Obiezioni che non sembrano scalfire invece coloro che usano Twitter e i suoi fratelli per la loro potenzialità di passaparola più che come supporto pubblicitario. Sono soprattutto le ditte piccole o familiari, avvezze al “conto della serva”, ad averlo capito. Non potrebbero mai permettersi di far promozione sui giornali e tantomeno in tv, quindi optano per il mezzo che coniuga meglio economicità e flessibilità. È il caso di Curtis Kimball e del suo carretto su ruote di crème brûlée a San Francisco. Senza neppure capire bene perché – tranne il fatto che in California ti guardano come un troglodita se non hai un identificativo Twitter – si è iscritto e ha accumulato 5.400 followers ai quali comunica dove potranno trovare il suo banchetto itinerante e le sue specialità del giorno. “Mi piacerebbe poter dire – ha confessato al New York Times – di aver avuto un’idea e una strategia molto buone ma la verità è che Twitter è stato essenziale nel mio successo”. Viva la sincerità. Lo stesso dicasi per Umi, un sushi restaurant della stessa città che decanta in 140 caratteri agli abbonati le meraviglie del tonno rosso che servirà in serata.

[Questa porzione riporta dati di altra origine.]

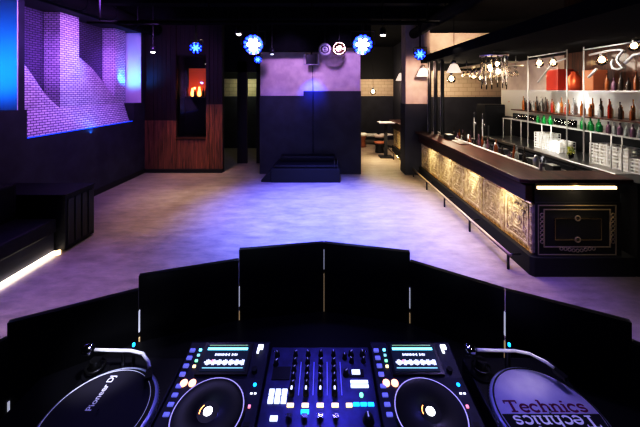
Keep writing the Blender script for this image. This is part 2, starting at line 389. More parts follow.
# end face
e = MB(); e.use('black').box(.0,1.06,.0,.03,.24,.90)
e.use('end_line')
def fr(x0,x1,z0,z1,t_,y_=-.012): e.box(x0,x1,y_,.0,z1-t_,z1).box(x0,x1,y_,.0,z0,z0+t_).box(x0,x0+t_,y_,.0,z0+t_,z1-t_).box(x1-t_,x1,y_,.0,z0+t_,z1-t_)
fr(.02,.99,.25,.87,.008); fr(.09,.92,.345,.82,.010)
e.use('brass_line'); fr(.22,.80,.44,.71,.008,-.02)
e.use('end_line')
for sx in (-1,1):
    for q in range(7): e.torus((.505+sx*.44,-.012,.42+q*.055),.022,.006,'y',10)
for (x,z) in ((.505,.71),(.505,.445)):
    e.torus((x,-.015,z),.03,.008,'y',12)
for q in range(9): e.torus((.505-.2+q*.05,-.012,.32+.012*math.cos(q*PI/4)),.02,.005,'y',8)
e.build('end_panel','black',bar)
MB().box(.02,1.0,-.006,.02,1.065,1.10).build('light_strip','e_warm_soft',bar)
# foot rail
fr_ = thing('foot_rail','bronze foot rail on short posts along the gilded bar','foot rail',(2.37,3.8,0))
MB().tube([(0,.05,.20),(0,4.3,.20)],.02,12).build('tube','end_line',fr_)
for q in range(5):
    y = .10+q*1.03
    MB().use('steel_dark').tube([(0,y,0),(0,y,.19)],.016,8).tube([(0,y,.19),(.16,y,.19)],.012,8).build('post','steel_dark',fr_)
# far section of bar
fb = thing('bar_counter','short far section of gilded bar beyond the column','bar counter',(2.64,8.78,0))
MB().box(.0,.5,.0,2.6,.24,1.135).build('body','black',fb)
MB().box(-.195,.5,.0,2.62,1.14,1.19).build('countertop','counter',fb,.012)
MB().box(-.10,0,.0,2.6,.90,1.10).build('fascia','counter',fb)
MB().box(-.085,.4,.0,2.6,0,.235).build('plinth','black',fb)
bar_front(fb, .05, 2.55, 4)
fr2 = thing('foot_rail','short foot rail at the far bar section past the column','foot rail',(2.30,8.8,0))
MB().tube([(0,0,.20),(0,2.6,.20)],.02,12).build('tube','brass_line',fr2)
for q in range(3): MB().tube([(0,.1+q*1.1,0),(0,.1+q*1.1,.19)],.016,8).tube([(0,.1+q*1.1,.19),(.25,.1+q*1.1,.19)],.012,8).build('post','steel_dark',fr2)

# steel posts on the bar
for i,(x,y) in enumerate(((2.70,7.75),(2.82,7.65),(2.93,7.50))):
    po = MB().use('steel_dark').cyl(0,0,1.192,3.02,.045,16); po.use('steel').cyl(-.055,-.03,1.192,3.02,.007,8)
    tag(po.build('steel_post','steel_dark',None,loc=(x,y,0)), ['leftmost','middle','rightmost'][i]+' black steel post standing at the far end of the bar','post')

# inner bar work station
ws = thing('ice_well','stainless steel bar work station behind the counter','work station',(3.12,4.3,0))
MB().box(0,.42,.0,3.7,.55,1.06).build('body','steel',ws,.01)
MB().box(.42,.44,.0,3.7,.98,1.12).build('splash_edge','steel',ws)
for q in range(2): MB().box(.02,.05,.02+q*3.6,.06+q*3.6,0,.55).box(.37,.40,.02+q*3.6,.06+q*3.6,0,.55).build('leg','steel',ws)

# ---- back counter
bc = thing('back_counter','steel topped back bar counter under the tubular shelving','counter',(4.0,4.16,0))
MB().box(.04,.78,0,3.44,.0,1.10).build('body','black',bc)
MB().box(0,.78,0,3.44,1.10,1.15).build('worktop','steel',bc,.008)
for q in range(5): MB().box(.02,.04,.04+q*.68,.68+q*.68,.16,1.05).build('door','plastic',bc,.004)

se=thing('end_cabinet','plain black cabinet closing the gap right of the gilded bar end','cabinet',(4.32,3.93,0))
MB().box(-.46,.46,-.2,.2,0,1.12).build('body','black',se)
MB().box(-.46,.46,-.2,.2,1.12,1.15).build('top','booth',se)
# ---- tubular shelving
sh = thing('steel_shelf_rack','pale tubular steel shelving rack on the back bar','shelf rack',(4.2,4.0,1.15))
def rod(pts, r=.012): return MB().tube(pts, r, 8)
for (py,zt) in ((3.1,.49),(2.8,.49),(2.46,.49),(2.24,1.85),(1.84,.49),(1.6,.49),(1.24,1.85),(.9,1.85),(.77,.49),(.43,.49),(.27,.49)):
    rod([(0,py,0),(0,py,zt)], .011 if zt>1 else .009).build('upright','steel_paint',sh)
MB().box(0,.56,-.1,3.15,.480,.495).build('shelf','steel_paint',sh)
MB().box(.12,.56,-.1,3.0,.69,.712).build('shelf','backwood',sh)
MB().box(0,.56,-.1,2.32,1.125,1.14).build('shelf','steel_paint',sh)
rod([(0,1.24,1.82),(0,2.24,1.82)]).build('top_rail','steel_paint',sh)
rod([(0,-.1,1.80),(0,.9,1.80)]).build('top_rail','steel_paint',sh)
rod([(0,1.95,1.30),(0,1.55,1.65),(0,1.24,1.70)],.016).build('brace','steel_paint',sh)
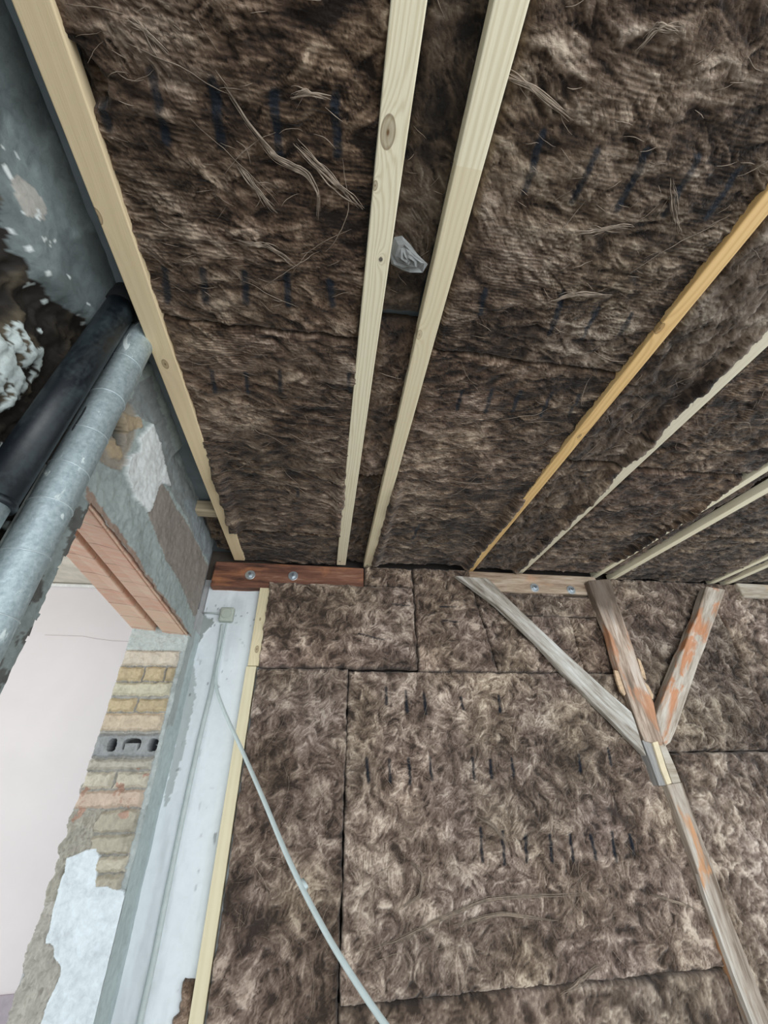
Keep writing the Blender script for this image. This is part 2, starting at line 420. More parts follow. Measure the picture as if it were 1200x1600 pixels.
# ---- the brick end of the left wall (jamb of the opening), facing the viewer
YJ = 1.9
nx, nz = 150, 620
xs = np.linspace(-0.85, XW, nx)
zs = np.concatenate([np.linspace(-1.6, -0.68, 60)[:-1], np.linspace(-0.68, 0.56, nz - 59)])
Xg, Zg = np.meshgrid(xs, zs)
def zj(y, x=200): return atY(x, y, YJ)[2]
courses = [(1016, 1041, 'p'), (1042, 1065, 't3'), (1066, 1088, 'g'), (1091, 1113, 't2'), (1114, 1143, 'f'), (1146, 1183, 'b'),
           (1185, 1203, 'q'), (1205, 1231, 'w2'), (1233, 1262, 'o'), (1264, 1300, 'r'), (1302, 1334, 'r'), (1336, 1362, 'r'), (1364, 1400, 'r')]
col = np.ones(Xg.shape + (3,)) * np.array([0.38, 0.365, 0.33]); Hj = np.full(Xg.shape, -0.004)
jx = (fbm(Xg * 50, Zg * 50, 3) - 0.5) * 0.010; jz = (fbm(Xg * 50, Zg * 50, 8) - 0.5) * 0.010
rng = random.Random(5)
pal = {'p': (0.50, 0.44, 0.36), 't': (0.42, 0.34, 0.215), 'g': (0.44, 0.41, 0.31), 'f': (0.48, 0.395, 0.295), 'q': (0.42, 0.39, 0.33), 'w': (0.45, 0.41, 0.33), 'o': (0.46, 0.36, 0.285), 'r': (0.42, 0.38, 0.30), 'b': (0.29, 0.30, 0.30)}
xl, xr = -0.835, -0.607
for (p0, p1, kd) in courses:
    z1, z0 = zj(p0), zj(p1)
    n = int(kd[1]) if len(kd) > 1 else 1
    cuts = {1: [0, 1], 2: [0, 0.47, 1], 3: [0, 0.45, 0.82, 1]}[n]
    for i in range(n):
        a = xl + (xr - xl) * cuts[i] + 0.002; b_ = xl + (xr - xl) * cuts[i + 1] - 0.002
        d = np.minimum(np.minimum(Xg + jx - a, b_ - Xg - jx), np.minimum(Zg + jz - z0, z1 - Zg - jz))
        k = d > 0.0015
        c = np.array(pal[kd[0]]) * rng.uniform(0.98, 1.24)
        col[k] = c; Hj = np.where(d > 0, 0.014 * smooth(0, 0.012, d) + rng.uniform(0, 0.006), Hj)
zt = zj(1016)
top = Zg > zt + jz; col[top] = (0.46, 0.50, 0.48); Hj[top] = 0.004
# hollow block with three holes
for cxp, w, fill in ((178, 0.016, 0), (208, 0.032, 1), (240, 0.015, 0)):
    q = atY(cxp, 1164, YJ); d = np.hypot(Xg - q[0] + jx * .4, 0) * 0
    rx, rz = w, 0.021
    e = ((np.abs(Xg - q[0]) / rx) ** 3 + (np.abs(Zg - q[2]) / rz) ** 3)
    k = e < 1
    if fill:
        kk = k & ~((Zg < q[2] + 0.006) & (np.abs(Xg - q[0]) < 0.024)); col[kk] = (0.06, 0.06, 0.06); Hj[kk] = -0.035
    else: col[k] = (0.045, 0.05, 0.055); Hj[k] = -0.045
# rubble mortar, left part of the lower courses
lx = -0.745 + 0.02 * fbm(Zg * 20, Zg, 5)
rubm = (Zg < zj(1264)) & (Xg + jx * 2 < lx); col[rubm] = (0.38, 0.355, 0.30)
Hj = np.where(rubm, (fbm(Xg * 45, Zg * 30, 14, 4, .6) - 0.5) * 0.035, Hj)
low = (Zg < zj(1400)); col[low] = (0.42, 0.395, 0.35); Hj = np.where(low, (fbm(Xg * 40, Zg * 28, 15, 4, .6) - 0.5) * 0.035, Hj)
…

Facebook e YouTube restano, per il momento, portentosi buchi neri finanziari sostenuti da venture capitalist che bruciano miliardi nell’attesa della loro redditività. Lo stesso vale per Twitter che ha un modello di business ancora più indecifrabile. Eppure, qualche tempo fa, un hacker ha intercettato la corrispondenza elettronica di un dipendente con la moglie di un fondatore. Dentro c’era la previsione top secret sull’incremento dei ricavi dai 4,4 milioni di quest’anno ai 140 milioni dell’anno prossimo. L’azienda si è limitata a dire che sono calcoli vecchi. A prestare attenzione al video di Britney e ai dessert di San Francisco si comincia a capire da dove verrà una parte di quei soldi.